Brands: Khadi Papers

Khadi Papers:

Khadi papers are an M.E.S. favourite, not just to work with, but because of how they are made. Learn more about the process of crafting Khadi's popular cotton rag papers.

The Materials:

Khadi Fine Art Papers  - Melbourne Etching Supplies - Fine Art Materials Online

Khadi Papers are made in Karnataka, South India, and they are made from100% cotton rag. Cotton rags have longer fibres than linters - which are the short fluffy fibres of the cotton seed often used in papermaking. Genuine rag papers are rare and it is the fibre length of this raw material that gives Khadi rag papers their exceptional strength and durability.

The cotton rag used for Khadi Papers comes from remnant T-shirt cuttings, a reliable source of pure woven cotton. Rags are pulped in a Hollander beater, where a neutral pH internal size is added. Khadi rag papers are the only handmade papers in India made with neutral pH size and so they are the only ones that are genuinely acid free!

The Papermaking Process:

Handmade papers are made sheet by sheet and not in a continuous roll. Cotton fibres, suspended in water, are poured onto a paper mould (this is a hand held wooden frame with a stainless steel wire mesh that allows the excess water to drain away). Felts are used to press the sheet into shape before loft drying. Once dry, the sheets are surface sized with gelatine, giving them a hard, water resistant surface.

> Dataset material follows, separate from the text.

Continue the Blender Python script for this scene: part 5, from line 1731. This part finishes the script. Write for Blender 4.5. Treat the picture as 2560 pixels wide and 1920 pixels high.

This is the traditional method of sizing paper for watercolour, allowing the watercolour to be worked over the surface without penetrating the paper. Khadi Papers can be used with all painting and drawing media, and are popular amongst our relief printing customers. Oil paints may also be used on Khadi Papers, but priming with gesso or acrylic primer is required.

Sustainable Practices:

Khadi Fine Art Papers - Melbourne Etching Supplies - Fine Art Materials Online

Khadi Papers not only use off-cuts from neighbouring cotton production houses to make their papers, but they also use a variety of other recycled materials, such as jute sacks, and other tropical crop residual fibres such as banana leaf and sugar cane. None of their papers are made from wood pulp, and as such, they have no negative impact on India's forests.

While Papermaking is totally dependent on water, they have their own bore and use a variety of rainwater capturing methods, ensuring at all times that no water is wasted. Whilst 'virgin' water is used first for white papers, it is then recycled and reused for light colours, then dark colours and then for crop fibre papers. No chlorine, no bleach and no harmful chemicals are used in any process, and the final run-off is pH neutral, where is is then used on their organic farm.